UK May Turn to Pensions for Infrastructure Help

As Europe battles its deepest budget cuts since World War II, Chancellor of the Exchequer George Osborne is trying to revive the economy, finalizing an agreement with pensions and infrastructure investors to finance projects.  

(November 26, 2011) — The UK Exchequer is said to approve a deal with pension funds and infrastructure investors to finance projects with the aim of reviving the economy. 

The investment, according to Bloomberg News, is part of a £10 billion boost for infrastructure that Chancellor of the Exchequer George Osborne will likely expand upon this week. 

According to Bloomberg, Hermes GPE LLP, Meridiam Infrastructure, the Greater Manchester Pension Fund, the London Pensions Fund Authority, and other funds — managing a total of $77 billion — signed a memorandum of understanding, noting that over the coming weeks, the group will work at attracting additional corporate pensions to invest. The agreement will urge pensions to allocate money to fund an array of construction projects, while also providing cash to existing projects. Next week, the government is set to release a list of top infrastructure project priorities, the Financial Times initially reported.

The commitment to infrastructure among pensions is not unique to the UK. The popularity of infrastructure among institutional investors was described in an August study by Keefe, Bruyette & Woods, which found that the hype over alternatives among institutional investors in the US is not expected to subside.
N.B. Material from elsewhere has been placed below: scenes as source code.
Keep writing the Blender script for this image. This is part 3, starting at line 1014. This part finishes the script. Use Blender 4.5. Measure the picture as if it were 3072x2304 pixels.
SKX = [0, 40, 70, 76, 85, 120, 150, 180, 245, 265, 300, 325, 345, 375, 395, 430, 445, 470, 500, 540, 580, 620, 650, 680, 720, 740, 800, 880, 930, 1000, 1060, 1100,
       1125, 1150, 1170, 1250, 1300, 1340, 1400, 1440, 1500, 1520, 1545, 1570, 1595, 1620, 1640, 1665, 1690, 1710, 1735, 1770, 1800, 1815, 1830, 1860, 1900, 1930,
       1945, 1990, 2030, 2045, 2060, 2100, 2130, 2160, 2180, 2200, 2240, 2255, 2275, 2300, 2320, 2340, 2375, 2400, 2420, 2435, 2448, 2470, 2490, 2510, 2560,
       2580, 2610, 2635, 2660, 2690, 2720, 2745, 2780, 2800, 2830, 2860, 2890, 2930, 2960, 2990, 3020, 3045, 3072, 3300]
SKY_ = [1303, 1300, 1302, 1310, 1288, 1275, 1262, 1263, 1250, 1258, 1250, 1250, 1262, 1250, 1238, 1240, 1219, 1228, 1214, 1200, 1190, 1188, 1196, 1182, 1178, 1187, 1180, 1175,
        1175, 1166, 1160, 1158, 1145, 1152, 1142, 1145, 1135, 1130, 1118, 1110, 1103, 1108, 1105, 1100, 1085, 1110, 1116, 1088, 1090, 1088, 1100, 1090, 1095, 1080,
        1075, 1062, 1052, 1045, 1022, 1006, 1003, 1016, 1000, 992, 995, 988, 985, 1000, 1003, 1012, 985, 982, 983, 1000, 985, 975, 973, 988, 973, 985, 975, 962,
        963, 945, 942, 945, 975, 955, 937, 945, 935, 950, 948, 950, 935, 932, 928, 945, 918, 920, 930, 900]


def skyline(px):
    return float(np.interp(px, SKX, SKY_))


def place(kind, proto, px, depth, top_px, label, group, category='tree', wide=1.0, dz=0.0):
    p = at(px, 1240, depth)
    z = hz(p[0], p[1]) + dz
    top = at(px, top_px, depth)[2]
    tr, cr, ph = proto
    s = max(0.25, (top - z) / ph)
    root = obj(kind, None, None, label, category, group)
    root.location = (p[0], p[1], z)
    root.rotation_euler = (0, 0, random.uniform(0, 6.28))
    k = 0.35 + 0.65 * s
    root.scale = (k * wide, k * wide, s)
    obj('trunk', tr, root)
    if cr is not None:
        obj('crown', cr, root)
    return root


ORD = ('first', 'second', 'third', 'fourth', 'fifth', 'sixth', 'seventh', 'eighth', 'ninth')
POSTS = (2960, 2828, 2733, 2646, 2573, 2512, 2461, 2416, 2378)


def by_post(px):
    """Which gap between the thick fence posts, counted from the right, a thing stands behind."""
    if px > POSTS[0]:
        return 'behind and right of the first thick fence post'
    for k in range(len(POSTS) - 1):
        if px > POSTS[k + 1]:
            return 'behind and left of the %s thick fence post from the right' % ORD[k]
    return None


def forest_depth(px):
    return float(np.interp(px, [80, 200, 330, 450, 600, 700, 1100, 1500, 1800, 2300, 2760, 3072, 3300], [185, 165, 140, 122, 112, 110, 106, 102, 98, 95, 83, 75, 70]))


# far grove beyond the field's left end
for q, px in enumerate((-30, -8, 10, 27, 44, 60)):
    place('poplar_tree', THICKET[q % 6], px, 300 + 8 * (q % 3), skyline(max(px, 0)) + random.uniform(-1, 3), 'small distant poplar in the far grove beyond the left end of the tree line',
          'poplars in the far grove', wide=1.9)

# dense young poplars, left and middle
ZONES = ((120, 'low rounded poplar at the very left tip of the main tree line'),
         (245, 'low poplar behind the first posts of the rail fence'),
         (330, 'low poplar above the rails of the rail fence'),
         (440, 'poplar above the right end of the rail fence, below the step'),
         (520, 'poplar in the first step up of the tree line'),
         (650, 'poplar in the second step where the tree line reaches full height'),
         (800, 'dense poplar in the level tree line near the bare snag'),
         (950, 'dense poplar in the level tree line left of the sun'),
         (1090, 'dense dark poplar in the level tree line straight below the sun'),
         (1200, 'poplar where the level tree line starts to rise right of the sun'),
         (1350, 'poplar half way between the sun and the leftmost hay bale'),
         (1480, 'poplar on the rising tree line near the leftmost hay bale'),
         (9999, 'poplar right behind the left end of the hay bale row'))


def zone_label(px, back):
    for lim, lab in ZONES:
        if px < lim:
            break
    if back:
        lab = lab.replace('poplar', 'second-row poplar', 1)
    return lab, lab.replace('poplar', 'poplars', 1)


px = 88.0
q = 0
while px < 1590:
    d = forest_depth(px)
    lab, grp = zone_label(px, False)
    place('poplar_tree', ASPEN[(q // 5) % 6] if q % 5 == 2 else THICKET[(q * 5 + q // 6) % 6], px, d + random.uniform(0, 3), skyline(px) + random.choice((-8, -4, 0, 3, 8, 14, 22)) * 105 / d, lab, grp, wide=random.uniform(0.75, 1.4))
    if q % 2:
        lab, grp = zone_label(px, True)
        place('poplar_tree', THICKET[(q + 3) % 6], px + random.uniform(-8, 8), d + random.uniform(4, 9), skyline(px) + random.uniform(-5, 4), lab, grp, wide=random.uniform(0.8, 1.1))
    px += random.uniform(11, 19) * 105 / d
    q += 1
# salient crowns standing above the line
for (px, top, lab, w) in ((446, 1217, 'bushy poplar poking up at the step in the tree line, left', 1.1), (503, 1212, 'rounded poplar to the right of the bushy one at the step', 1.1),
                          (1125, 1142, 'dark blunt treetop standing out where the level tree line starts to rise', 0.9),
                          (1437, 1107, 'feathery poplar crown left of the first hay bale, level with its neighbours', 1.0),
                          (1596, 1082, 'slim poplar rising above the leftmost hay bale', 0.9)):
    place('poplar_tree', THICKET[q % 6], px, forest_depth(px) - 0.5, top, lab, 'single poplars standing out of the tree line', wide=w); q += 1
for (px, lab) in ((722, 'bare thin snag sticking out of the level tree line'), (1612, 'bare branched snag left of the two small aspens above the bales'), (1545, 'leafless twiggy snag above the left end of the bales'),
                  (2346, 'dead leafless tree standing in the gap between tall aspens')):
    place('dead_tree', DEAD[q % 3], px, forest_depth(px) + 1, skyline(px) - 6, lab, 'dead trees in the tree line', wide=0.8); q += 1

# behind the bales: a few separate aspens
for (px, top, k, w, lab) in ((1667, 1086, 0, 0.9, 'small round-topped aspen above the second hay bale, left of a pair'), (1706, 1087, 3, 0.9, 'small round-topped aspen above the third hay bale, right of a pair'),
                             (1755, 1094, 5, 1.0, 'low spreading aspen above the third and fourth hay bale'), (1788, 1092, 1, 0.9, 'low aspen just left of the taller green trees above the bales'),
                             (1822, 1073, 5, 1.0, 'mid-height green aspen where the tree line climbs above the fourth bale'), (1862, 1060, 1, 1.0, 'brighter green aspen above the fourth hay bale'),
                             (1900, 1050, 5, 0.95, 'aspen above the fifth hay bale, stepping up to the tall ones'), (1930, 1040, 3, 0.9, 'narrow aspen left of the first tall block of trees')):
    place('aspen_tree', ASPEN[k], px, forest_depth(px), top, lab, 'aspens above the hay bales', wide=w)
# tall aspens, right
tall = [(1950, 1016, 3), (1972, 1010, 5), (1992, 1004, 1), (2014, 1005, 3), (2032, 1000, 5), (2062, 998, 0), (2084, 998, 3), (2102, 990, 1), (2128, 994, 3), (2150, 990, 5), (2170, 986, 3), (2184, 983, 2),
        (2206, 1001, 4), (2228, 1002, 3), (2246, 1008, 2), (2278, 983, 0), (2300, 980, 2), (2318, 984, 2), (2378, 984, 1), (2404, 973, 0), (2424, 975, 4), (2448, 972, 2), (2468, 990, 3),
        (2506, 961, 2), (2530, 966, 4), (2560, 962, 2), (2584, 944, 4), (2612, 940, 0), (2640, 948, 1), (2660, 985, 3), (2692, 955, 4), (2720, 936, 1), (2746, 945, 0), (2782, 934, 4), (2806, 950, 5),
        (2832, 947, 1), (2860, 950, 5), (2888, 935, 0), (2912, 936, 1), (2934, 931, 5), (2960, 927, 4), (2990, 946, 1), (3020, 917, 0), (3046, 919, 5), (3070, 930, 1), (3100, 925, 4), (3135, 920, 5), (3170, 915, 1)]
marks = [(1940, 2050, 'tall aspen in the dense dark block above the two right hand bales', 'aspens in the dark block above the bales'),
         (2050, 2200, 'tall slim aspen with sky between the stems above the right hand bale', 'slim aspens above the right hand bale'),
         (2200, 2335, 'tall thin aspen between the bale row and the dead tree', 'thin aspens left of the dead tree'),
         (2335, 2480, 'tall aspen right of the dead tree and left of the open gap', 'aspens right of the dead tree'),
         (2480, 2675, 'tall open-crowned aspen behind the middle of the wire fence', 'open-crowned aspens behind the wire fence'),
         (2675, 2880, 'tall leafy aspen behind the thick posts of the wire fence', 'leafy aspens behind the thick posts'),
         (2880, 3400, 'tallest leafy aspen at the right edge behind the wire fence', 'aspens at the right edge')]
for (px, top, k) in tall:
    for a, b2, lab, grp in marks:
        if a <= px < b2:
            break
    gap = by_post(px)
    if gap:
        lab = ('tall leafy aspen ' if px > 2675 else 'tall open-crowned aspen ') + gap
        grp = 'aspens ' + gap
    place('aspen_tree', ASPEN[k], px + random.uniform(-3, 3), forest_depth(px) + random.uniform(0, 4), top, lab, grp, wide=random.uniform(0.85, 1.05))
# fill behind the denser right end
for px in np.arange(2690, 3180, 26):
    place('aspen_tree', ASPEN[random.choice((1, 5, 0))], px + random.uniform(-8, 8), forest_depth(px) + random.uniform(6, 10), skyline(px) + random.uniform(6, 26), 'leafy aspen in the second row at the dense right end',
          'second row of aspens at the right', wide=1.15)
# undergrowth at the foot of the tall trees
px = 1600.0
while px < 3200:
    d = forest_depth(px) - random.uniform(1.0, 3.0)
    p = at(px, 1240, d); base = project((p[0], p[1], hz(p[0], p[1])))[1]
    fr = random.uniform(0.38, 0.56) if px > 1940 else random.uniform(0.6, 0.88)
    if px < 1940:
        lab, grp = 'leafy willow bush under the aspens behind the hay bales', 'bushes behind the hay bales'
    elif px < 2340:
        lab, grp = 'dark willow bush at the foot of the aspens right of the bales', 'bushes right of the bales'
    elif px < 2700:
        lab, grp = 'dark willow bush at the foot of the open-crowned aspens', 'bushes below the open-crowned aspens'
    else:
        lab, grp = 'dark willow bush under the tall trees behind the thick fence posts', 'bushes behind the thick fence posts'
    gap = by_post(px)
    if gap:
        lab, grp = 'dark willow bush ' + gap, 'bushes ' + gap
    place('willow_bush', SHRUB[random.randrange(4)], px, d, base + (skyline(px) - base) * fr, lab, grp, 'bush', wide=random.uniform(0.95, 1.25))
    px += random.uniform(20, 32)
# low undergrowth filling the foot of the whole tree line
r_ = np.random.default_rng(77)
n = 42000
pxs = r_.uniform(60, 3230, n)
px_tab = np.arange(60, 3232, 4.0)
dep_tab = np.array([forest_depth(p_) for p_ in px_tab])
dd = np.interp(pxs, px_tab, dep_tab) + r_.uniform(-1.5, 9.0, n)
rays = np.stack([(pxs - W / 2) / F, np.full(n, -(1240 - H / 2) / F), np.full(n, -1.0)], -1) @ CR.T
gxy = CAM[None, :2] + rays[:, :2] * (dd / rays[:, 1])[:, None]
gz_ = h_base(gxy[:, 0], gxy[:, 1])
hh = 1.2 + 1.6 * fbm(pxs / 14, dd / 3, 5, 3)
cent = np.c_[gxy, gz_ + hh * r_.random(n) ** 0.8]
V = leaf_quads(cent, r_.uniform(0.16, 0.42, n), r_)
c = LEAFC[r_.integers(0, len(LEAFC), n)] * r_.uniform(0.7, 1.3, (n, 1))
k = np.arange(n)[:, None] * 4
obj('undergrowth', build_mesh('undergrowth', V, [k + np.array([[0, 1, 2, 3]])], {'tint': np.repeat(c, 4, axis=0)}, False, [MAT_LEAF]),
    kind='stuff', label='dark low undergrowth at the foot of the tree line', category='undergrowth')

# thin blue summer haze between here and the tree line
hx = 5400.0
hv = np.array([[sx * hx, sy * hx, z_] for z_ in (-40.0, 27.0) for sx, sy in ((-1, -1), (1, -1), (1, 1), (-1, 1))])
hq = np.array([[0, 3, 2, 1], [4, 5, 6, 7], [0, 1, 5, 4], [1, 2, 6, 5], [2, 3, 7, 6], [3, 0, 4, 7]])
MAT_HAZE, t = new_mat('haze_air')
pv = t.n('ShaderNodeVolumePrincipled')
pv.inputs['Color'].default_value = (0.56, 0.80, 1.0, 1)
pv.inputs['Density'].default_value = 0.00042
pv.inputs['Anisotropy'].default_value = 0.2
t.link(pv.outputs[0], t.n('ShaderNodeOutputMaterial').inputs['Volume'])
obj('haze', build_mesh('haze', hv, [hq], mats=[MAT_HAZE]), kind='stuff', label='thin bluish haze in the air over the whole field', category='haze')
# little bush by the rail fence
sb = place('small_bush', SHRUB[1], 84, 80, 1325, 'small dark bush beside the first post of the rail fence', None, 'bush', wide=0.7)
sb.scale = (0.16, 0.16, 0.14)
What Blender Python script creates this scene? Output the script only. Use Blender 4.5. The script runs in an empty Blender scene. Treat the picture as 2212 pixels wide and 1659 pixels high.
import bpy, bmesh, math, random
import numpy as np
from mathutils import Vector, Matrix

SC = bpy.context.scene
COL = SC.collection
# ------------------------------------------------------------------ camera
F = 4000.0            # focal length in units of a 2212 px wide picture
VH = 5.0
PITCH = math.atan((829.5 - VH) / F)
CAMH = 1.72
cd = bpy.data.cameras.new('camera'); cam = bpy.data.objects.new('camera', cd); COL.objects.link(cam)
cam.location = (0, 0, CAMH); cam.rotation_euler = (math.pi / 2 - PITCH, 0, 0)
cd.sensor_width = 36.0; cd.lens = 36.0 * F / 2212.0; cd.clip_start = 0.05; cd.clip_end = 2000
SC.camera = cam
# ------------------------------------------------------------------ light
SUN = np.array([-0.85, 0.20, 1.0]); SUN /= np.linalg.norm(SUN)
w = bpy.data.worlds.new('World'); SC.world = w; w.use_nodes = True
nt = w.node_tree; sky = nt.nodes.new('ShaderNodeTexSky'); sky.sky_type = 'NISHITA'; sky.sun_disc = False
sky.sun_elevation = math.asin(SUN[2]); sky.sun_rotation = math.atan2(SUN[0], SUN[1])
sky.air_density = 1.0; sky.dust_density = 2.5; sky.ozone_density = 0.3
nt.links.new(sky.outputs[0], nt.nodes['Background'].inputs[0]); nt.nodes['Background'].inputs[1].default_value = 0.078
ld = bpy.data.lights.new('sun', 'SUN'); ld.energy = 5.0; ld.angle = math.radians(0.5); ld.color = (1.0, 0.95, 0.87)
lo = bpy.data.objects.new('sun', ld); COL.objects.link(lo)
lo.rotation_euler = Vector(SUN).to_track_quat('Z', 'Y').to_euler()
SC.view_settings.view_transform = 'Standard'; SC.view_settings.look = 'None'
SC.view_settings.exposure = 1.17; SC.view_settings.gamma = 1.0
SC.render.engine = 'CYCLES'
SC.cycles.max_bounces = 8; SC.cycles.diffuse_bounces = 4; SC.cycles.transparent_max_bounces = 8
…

The study by KBW followed a poll in early August by SEI — completed by 106 pension executives overseeing assets ranging in size from $25 million to over $1 billion — that revealed that an increasing number of pension funds are using alternatives as funded status volatility continues to be a primary concern.

In September, following President Barack Obama’s national infrastructure push detailed in his speech before Congress, the largest public pension fund in the US expressed its commitment to the asset class. The $225.4 billion California Public Employees’ Retirement System (CalPERS) Board of Administration has earmarked up to $800 million for investments in California infrastructure over the next three years. The scheme’s plan called for investments in both public and private infrastructure, including transportation, energy, natural resources, utilities, water, communications, and other social support services. “We remain committed to California’s future and the investment opportunities that run deep between our coastline, mountains and valleys,” said Rob Feckner, President of the CalPERS Board of Administration, in a statement. “We are prepared to increase our investments in infrastructure with our first and foremost goal being on investment returns, and a secondary goal of supporting essential community services that are crucial to continued economic development, a safe environment, and healthy schools and communities.”  

The UK’s reliance on pensions and infrastructure investors jibe with a recent article in the Wall Street Journal about a consortium of pension funds—the major state and city systems, along with teacher and private-sector funds—to inject $1 billion to $2 billion to supply Albany with financing for public works. “Such an infusion would draw New York’s retirement funds into uncharted investment territory, pension experts and labor leaders said,” according to the article, raising the question of whether pensions should help local economies.   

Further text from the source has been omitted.